Steve Song, a senior patent attorney for Beijing-based IP firm Li and Lee Leaven who has authored two articles analyzing the Siri case but is not directly involved in the legal wrangle, told China Economic Review that the courts had been mindful to handle Apple’s case by the book and with extraordinary care. He suggested this approach would serve Apple well if the case did get sent back to Shanghai: There, the court’s decision would depend on the strength of Zhizhen’s patent. Song said he believed that the language used in the drafting of the patent could be plied to Apple’s advantage thanks to an important 2008 Supreme People’s Court interpretation issued for China’s patent law.

The Supreme People’s Court stated that an infringing solution should cover each and every element of each claim in the patent concerned. Song believes that when it comes to Zhizhen’s patent, “the drafting of the claim has a lot of drawbacks and flaws.” Chief among them is listing a user as one of the patent’s technical features. While a common mistake in Chinese patents, it would be difficult for the court in Shanghai to ignore the flaw and the clear departure in scope it makes from Apple’s Siri patent.

The way this case has been conducted hints that Beijing is taking domestic IP seriously enough to more strictly enforce local firms’patents, which could even signal a gradual sea change toward a truly fair system for all. Apple’s woes may be mounting in China a slowing economy and fierce competition from Samsung and lower-cost domestic rivals have hurt sales but legal injustice isn’t among them.

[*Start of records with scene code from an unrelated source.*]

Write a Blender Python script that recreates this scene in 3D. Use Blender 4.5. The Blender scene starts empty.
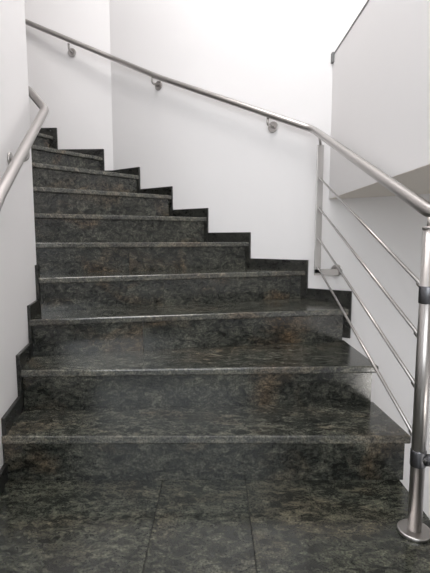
import bpy, bmesh, math
from mathutils import Vector, Matrix
R=0.17
sc=bpy.context.scene
# ---------------- materials
def newmat(name):
    m=bpy.data.materials.new(name); m.use_nodes=True
    nt=m.node_tree; b=nt.nodes['Principled BSDF']
    return m,nt,b
def plaster(name,col,bump=0.03):
    m,nt,b=newmat(name)
    tc=nt.nodes.new('ShaderNodeTexCoord'); n=nt.nodes.new('ShaderNodeTexNoise')
    n.inputs['Scale'].default_value=2.0; n.inputs['Detail'].default_value=4
    nt.links.new(tc.outputs['Object'],n.inputs['Vector'])
    r=nt.nodes.new('ShaderNodeValToRGB')
    r.color_ramp.elements[0].color=(col[0]*.97,col[1]*.97,col[2]*.97,1); r.color_ramp.elements[1].color=(*col,1)
    nt.links.new(n.outputs['Fac'],r.inputs['Fac']); nt.links.new(r.outputs['Color'],b.inputs['Base Color'])
    b.inputs['Roughness'].default_value=.8
    n2=nt.nodes.new('ShaderNodeTexNoise'); n2.inputs['Scale'].default_value=180
    nt.links.new(tc.outputs['Object'],n2.inputs['Vector'])
    bp=nt.nodes.new('ShaderNodeBump'); bp.inputs['Strength'].default_value=bump; bp.inputs['Distance'].default_value=.004
    nt.links.new(n2.outputs['Fac'],bp.inputs['Height']); nt.links.new(bp.outputs['Normal'],b.inputs['Normal'])
    return m
def granite(name,gain=1.0,rough=.2,lift=0.0,tint=(1,1,1),rust=.6):
    m,nt,b=newmat(name); N=nt.nodes.new; L=nt.links.new
    tc=N('ShaderNodeTexCoord'); geo=N('ShaderNodeNewGeometry')
    mul=N('ShaderNodeVectorMath'); mul.operation='SCALE'; mul.inputs['Scale'].default_value=37.0
    comb=N('ShaderNodeCombineXYZ')
    for i in range(3): L(geo.outputs['Random Per Island'],comb.inputs[i])
    L(comb.outputs[0],mul.inputs[0])
    add=N('ShaderNodeVectorMath'); add.operation='ADD'
    L(tc.outputs['Object'],add.inputs[0]); L(mul.outputs[0],add.inputs[1])
    mp=N('ShaderNodeMapping'); mp.inputs['Scale'].default_value=(.85,1.5,1.5); mp.inputs['Rotation'].default_value=(0.3,.25,.4)
    L(add.outputs[0],mp.inputs['Vector'])
    n1=N('ShaderNodeTexNoise'); n1.inputs['Scale'].default_value=27; n1.inputs['Detail'].default_value=9; n1.inputs['Roughness'].default_value=.7; n1.inputs['Distortion'].default_value=1.0
    L(mp.outputs[0],n1.inputs['Vector'])
    nb=N('ShaderNodeTexNoise'); nb.inputs['Scale'].default_value=5; nb.inputs['Detail'].default_value=5; nb.inputs['Distortion'].default_value=1.0
    L(mp.outputs[0],nb.inputs['Vector'])
    av=N('ShaderNodeMath'); av.operation='MULTIPLY_ADD'; av.inputs[1].default_value=.27
    s1=N('ShaderNodeMath'); s1.operation='MULTIPLY'; s1.inputs[1].default_value=.75
    L(n1.outputs['Fac'],s1.inputs[0]); L(nb.outputs['Fac'],av.inputs[0]); L(s1.outputs[0],av.inputs[2])
    r1=N('ShaderNodeValToRGB'); e=r1.color_ramp.elements
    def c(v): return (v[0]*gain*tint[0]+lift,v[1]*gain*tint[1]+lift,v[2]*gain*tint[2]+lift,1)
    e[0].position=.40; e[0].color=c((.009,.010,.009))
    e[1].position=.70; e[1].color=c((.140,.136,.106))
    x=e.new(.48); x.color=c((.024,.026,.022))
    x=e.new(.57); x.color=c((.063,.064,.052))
    L(av.outputs[0],r1.inputs['Fac'])
    n2=N('ShaderNodeTexNoise'); n2.inputs['Scale'].default_value=3.0; n2.inputs['Detail'].default_value=6; n2.inputs['Distortion'].default_value=.8
    L(mp.outputs[0],n2.inputs['Vector'])
    r2=N('ShaderNodeValToRGB'); r2.color_ramp.elements[0].position=.52; r2.color_ramp.elements[0].color=(0,0,0,1)
    r2.color_ramp.elements[1].position=.74; r2.color_ramp.elements[1].color=(rust,rust,rust,1)
    L(n2.outputs['Fac'],r2.inputs['Fac'])
    mx=N('ShaderNodeMix'); mx.data_type='RGBA'; mx.blend_type='MULTIPLY'
    L(r2.outputs['Color'],mx.inputs['Factor']); L(r1.outputs['Color'],mx.inputs['A']); mx.inputs['B'].default_value=(2.0,1.2,.75,1)
    n3=N('ShaderNodeTexNoise'); n3.inputs['Scale'].default_value=170; n3.inputs['Detail'].default_value=3
    L(add.outputs[0],n3.inputs['Vector'])
    mr=N('ShaderNodeMapRange'); mr.inputs['From Min'].default_value=.35; mr.inputs['From Max'].default_value=.65; mr.inputs['To Min'].default_value=.55; mr.inputs['To Max'].default_value=1.6
    L(n3.outputs['Fac'],mr.inputs['Value'])
    sc2=N('ShaderNodeVectorMath'); sc2.operation='SCALE'
    L(mx.outputs['Result'],sc2.inputs[0]); L(mr.outputs[0],sc2.inputs['Scale'])
    L(sc2.outputs[0],b.inputs['Base Color'])
    b.inputs['IOR'].default_value=1.58
    rr=N('ShaderNodeMapRange'); rr.inputs['From Min'].default_value=.4; rr.inputs['From Max'].default_value=.65; rr.inputs['To Min'].default_value=rough*.8; rr.inputs['To Max'].default_value=rough*1.4
    L(av.outputs[0],rr.inputs['Value']); L(rr.outputs[0],b.inputs['Roughness'])
    bp=N('ShaderNodeBump'); bp.inputs['Strength'].default_value=.05; bp.inputs['Distance'].default_value=.002
    L(n1.outputs['Fac'],bp.inputs['Height']); L(bp.outputs['Normal'],b.inputs['Normal'])
    return m
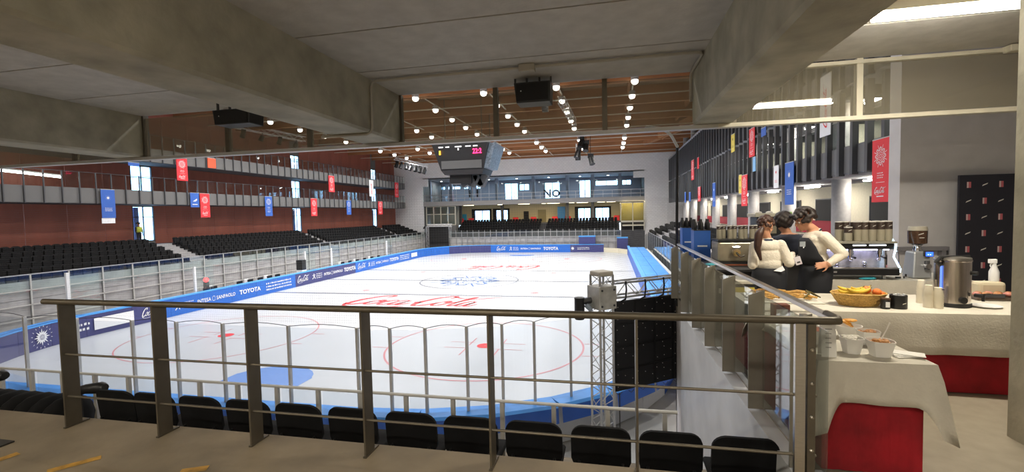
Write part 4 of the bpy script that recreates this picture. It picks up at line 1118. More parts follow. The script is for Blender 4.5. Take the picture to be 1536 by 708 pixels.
slab_speaker(770, 826, 106, 151, 6.2, 'big black speaker in a hanging frame under the middle of the slab edge')
slab_speaker(317, 375, 152, 184, 6.0, 'wide black speaker under the slab left of the big concrete beam')
# tube lights under the concourse ceiling (one seen, others behind the viewpoint)
def tube(x0, x1, y, z, lab):
    t = thing('tube_light', lab, 'tube light', ((x0+x1)/2, y, z), 'tube lights under the concourse slab'); w = (x1-x0)/2
    P(-w, w, -.06, .06, .04, .12).build('housing', CREAM_FR, t); MB().tube((-w+.02, 0, .0), (w-.02, 0, .0), .035, 10).build('tube', TUBEM, t)
    l = bpy.data.lights.new('tube', 'AREA'); l.shape = 'RECTANGLE'; l.size = 2*w; l.size_y = .08; l.energy = TUBE_W; l.color = (1, .91, .74)
    o = bpy.data.objects.new('tube_lamp', l); COL.objects.link(o); o.parent = t; o.location = (0, 0, -.045)
a, b = aZ(1305, 28, 3.46), aZ(1527, 11, 3.46); tube(a.x, b.x, a.y, 3.46, 'bright white tube light at the top right under the slab')
for x, y, w_ in ((2.9, -3, 'at the far back of the bar side'), (-1, -1.4, 'just behind the viewpoint'), (-6, -1.4, 'behind and left of the viewpoint'), (-11, -1.4, 'farthest left behind the viewpoint'), (-1, -5, 'well behind the viewpoint'), (-6, -5, 'well behind and left of the viewpoint')):
    tube(x-.65, x+.65, y, 3.46, 'white tube light under the slab '+w_)

# ---- front railing
fr_ = thing('railing', 'steel railing of flat posts with round top rail in front of the seats', 'railing')
for u, v in ((105, 640), (240, 655), (389, 662), (557, 678), (743, 692), (955, 705)):
    x = aZ(u, v, 0).x if u < 900 else .15
    P(x-.007, x+.007, 2.97, 3.095, 0, 1.07).build('post', STEEL_P, fr_); P(x-.012, x+.012, 2.96, 3.15, 0, .012).build('foot_plate', STEEL_P, fr_)
P(1.055, 1.11, 2.97, 3.0, 0, 1.07).build('post', STEEL, fr_); P(1.118, 1.16, 2.96, 3.03, 0, 1.07).build('post', STEEL_P, fr_)
for k in range(5): MB().sphere((1.139, 2.955, .12+.2*k), .012, n=5, m=8).build('bolt', STEEL, fr_)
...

Although most ip cases here can’t expect such a high level of scrutiny and care, it seems the company has been well-served thus far by Chinese IP courts, and stands a fair chance of coming out ahead though that might take a while. After accepting a case, the Beijing High Court can take anywhere from six months to a year before handing down a verdict. For now, Siri is free to continue struggling to make sense of the wealth of Mandarin accents that even native speakers struggle to decipher.